SOURCE DATA:
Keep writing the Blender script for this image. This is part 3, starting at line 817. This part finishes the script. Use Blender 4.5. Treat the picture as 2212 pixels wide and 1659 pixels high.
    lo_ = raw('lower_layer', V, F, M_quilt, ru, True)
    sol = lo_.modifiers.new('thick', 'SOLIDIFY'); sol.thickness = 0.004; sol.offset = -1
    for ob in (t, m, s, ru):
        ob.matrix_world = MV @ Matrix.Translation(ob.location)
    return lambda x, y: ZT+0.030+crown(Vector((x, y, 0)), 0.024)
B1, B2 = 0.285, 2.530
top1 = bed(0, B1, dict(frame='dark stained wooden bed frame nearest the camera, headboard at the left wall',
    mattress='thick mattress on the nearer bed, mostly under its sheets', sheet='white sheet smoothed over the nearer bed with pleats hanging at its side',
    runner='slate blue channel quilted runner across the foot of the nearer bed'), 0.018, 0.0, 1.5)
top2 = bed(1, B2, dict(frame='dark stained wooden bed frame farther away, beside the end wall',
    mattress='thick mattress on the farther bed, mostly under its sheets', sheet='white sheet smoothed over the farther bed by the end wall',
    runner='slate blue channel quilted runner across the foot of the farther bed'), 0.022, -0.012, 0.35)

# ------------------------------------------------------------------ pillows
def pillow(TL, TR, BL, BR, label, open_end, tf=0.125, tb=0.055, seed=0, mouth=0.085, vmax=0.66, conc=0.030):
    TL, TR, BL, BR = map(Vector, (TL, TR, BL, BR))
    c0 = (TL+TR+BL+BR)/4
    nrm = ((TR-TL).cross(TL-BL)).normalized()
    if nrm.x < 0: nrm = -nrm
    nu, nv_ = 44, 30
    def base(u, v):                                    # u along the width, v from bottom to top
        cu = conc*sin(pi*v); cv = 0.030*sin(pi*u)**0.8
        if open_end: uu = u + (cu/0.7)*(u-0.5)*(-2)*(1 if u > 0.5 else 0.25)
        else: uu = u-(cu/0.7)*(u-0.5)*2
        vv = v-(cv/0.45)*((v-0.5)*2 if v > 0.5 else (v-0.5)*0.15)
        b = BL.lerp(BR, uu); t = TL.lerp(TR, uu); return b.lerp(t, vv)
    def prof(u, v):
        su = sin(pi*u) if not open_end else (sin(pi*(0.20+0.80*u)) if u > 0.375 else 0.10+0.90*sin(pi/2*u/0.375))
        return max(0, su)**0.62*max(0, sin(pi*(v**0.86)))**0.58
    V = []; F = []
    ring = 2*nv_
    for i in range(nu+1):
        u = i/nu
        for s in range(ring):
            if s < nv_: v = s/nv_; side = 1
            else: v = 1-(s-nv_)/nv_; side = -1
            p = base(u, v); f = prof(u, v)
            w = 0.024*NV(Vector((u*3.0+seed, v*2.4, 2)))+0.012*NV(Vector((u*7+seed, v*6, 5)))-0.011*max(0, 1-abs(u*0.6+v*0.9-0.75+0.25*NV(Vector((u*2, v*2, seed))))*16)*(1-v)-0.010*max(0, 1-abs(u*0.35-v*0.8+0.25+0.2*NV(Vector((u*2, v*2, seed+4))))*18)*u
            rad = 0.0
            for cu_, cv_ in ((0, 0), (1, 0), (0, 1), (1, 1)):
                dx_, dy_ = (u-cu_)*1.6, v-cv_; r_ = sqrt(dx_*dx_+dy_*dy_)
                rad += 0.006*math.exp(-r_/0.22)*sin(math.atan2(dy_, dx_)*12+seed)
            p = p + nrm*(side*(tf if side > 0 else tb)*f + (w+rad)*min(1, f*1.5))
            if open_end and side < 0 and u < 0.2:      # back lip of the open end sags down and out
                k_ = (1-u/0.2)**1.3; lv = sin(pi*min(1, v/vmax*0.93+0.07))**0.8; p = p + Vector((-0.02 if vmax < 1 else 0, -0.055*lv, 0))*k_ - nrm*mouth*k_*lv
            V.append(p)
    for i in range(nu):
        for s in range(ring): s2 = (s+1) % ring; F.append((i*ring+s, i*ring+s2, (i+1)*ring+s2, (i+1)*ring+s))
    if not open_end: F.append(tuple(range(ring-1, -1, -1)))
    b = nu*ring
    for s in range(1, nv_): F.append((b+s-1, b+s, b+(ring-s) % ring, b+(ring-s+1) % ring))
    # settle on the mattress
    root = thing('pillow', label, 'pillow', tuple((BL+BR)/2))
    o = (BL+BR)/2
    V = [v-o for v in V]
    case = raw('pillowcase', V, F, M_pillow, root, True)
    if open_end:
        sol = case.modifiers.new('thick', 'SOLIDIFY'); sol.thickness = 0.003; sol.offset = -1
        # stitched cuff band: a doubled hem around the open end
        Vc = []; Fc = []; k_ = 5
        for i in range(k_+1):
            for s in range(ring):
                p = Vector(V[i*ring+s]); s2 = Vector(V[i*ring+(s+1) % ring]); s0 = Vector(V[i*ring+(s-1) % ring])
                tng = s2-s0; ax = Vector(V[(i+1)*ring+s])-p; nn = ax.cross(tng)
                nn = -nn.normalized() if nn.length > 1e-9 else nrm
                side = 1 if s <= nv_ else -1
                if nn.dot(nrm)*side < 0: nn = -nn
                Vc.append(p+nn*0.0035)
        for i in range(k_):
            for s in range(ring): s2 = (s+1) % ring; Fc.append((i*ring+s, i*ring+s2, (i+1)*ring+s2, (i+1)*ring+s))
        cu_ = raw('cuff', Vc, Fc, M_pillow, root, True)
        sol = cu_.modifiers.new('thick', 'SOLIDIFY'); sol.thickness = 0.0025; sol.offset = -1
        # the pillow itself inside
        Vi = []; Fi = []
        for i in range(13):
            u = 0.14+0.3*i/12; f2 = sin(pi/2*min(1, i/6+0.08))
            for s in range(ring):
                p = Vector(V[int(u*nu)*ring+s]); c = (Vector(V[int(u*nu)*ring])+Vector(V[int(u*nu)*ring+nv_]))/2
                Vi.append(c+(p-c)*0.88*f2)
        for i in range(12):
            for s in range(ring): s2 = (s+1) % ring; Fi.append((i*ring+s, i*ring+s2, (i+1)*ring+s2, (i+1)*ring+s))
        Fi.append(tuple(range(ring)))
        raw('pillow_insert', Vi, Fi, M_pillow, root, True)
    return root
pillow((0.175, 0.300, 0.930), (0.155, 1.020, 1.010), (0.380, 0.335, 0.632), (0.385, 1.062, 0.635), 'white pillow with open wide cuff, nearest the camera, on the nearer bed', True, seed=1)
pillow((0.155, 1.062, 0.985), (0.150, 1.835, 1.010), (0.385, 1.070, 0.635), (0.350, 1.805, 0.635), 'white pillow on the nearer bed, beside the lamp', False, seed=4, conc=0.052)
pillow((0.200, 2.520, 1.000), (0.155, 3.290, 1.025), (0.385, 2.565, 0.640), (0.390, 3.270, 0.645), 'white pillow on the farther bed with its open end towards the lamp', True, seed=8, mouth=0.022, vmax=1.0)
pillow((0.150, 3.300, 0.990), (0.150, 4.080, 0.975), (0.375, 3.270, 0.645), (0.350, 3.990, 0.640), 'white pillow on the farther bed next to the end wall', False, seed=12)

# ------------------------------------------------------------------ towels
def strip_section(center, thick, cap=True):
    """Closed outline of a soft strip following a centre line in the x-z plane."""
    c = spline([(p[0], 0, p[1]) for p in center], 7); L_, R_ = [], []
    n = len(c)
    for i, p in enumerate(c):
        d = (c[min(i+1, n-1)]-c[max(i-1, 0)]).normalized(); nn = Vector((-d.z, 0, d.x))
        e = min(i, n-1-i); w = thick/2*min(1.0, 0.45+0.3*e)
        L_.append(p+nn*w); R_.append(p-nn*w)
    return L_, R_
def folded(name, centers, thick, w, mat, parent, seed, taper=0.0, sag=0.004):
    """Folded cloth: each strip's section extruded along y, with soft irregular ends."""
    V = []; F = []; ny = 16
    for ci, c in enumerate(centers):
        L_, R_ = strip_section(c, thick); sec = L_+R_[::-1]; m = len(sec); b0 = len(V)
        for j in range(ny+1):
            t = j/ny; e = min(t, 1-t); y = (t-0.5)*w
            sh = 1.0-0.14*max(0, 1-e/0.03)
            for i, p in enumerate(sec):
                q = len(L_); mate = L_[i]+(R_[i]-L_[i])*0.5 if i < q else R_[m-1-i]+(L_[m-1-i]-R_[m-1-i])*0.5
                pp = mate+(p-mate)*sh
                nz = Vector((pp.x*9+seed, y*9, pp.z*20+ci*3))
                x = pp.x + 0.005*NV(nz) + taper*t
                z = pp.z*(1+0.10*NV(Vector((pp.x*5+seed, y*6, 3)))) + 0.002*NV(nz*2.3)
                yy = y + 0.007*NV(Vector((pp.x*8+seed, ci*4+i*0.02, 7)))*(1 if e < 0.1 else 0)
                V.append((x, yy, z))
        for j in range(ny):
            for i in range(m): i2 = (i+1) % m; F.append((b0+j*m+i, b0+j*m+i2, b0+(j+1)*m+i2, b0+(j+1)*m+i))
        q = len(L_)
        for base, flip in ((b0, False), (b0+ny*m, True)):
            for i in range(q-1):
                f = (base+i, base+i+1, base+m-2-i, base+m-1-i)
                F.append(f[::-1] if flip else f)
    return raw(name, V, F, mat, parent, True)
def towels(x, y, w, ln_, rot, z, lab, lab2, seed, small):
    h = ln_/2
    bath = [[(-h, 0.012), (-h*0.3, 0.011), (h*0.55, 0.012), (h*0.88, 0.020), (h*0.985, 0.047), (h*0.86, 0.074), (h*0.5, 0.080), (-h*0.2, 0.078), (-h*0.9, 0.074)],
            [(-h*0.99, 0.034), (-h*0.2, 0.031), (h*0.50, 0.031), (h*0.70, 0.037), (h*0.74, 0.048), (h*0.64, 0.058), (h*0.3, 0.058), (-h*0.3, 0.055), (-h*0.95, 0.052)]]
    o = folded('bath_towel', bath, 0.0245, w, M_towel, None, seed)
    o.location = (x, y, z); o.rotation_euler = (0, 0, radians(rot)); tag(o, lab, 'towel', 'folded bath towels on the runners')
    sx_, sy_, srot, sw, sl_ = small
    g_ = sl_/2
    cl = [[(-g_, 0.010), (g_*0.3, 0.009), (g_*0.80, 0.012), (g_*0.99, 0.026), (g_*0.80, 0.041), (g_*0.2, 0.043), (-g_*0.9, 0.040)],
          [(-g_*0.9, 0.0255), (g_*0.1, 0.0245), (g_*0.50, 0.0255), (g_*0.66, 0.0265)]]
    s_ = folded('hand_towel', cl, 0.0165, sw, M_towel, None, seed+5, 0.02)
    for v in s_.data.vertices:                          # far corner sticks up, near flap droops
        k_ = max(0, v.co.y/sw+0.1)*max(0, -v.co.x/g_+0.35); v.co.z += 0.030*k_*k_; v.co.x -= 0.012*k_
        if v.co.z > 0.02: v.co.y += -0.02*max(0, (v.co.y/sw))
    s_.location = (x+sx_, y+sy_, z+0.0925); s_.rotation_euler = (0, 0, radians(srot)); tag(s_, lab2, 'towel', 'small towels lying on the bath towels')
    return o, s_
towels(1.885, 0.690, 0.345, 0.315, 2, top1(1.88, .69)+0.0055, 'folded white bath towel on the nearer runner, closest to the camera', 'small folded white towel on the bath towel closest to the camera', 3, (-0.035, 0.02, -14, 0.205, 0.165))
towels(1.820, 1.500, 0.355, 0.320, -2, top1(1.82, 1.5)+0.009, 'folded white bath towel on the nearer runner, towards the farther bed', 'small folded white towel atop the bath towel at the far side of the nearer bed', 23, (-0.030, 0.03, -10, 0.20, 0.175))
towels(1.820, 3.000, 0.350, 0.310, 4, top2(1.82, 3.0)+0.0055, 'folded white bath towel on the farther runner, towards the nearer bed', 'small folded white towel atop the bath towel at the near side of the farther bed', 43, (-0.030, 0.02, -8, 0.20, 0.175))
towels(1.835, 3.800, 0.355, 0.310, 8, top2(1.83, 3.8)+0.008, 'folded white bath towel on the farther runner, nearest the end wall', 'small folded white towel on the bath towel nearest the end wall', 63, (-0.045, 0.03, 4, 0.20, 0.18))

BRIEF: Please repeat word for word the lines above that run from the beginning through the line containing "0.022, -0.012, 0.35)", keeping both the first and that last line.

TASK OUTPUT:
Keep writing the Blender script for this image. This is part 3, starting at line 817. This part finishes the script. Use Blender 4.5. Treat the picture as 2212 pixels wide and 1659 pixels high.
    lo_ = raw('lower_layer', V, F, M_quilt, ru, True)
    sol = lo_.modifiers.new('thick', 'SOLIDIFY'); sol.thickness = 0.004; sol.offset = -1
    for ob in (t, m, s, ru):
        ob.matrix_world = MV @ Matrix.Translation(ob.location)
    return lambda x, y: ZT+0.030+crown(Vector((x, y, 0)), 0.024)
B1, B2 = 0.285, 2.530
top1 = bed(0, B1, dict(frame='dark stained wooden bed frame nearest the camera, headboard at the left wall',
    mattress='thick mattress on the nearer bed, mostly under its sheets', sheet='white sheet smoothed over the nearer bed with pleats hanging at its side',
    runner='slate blue channel quilted runner across the foot of the nearer bed'), 0.018, 0.0, 1.5)
top2 = bed(1, B2, dict(frame='dark stained wooden bed frame farther away, beside the end wall',
    mattress='thick mattress on the farther bed, mostly under its sheets', sheet='white sheet smoothed over the farther bed by the end wall',
    runner='slate blue channel quilted runner across the foot of the farther bed'), 0.022, -0.012, 0.35)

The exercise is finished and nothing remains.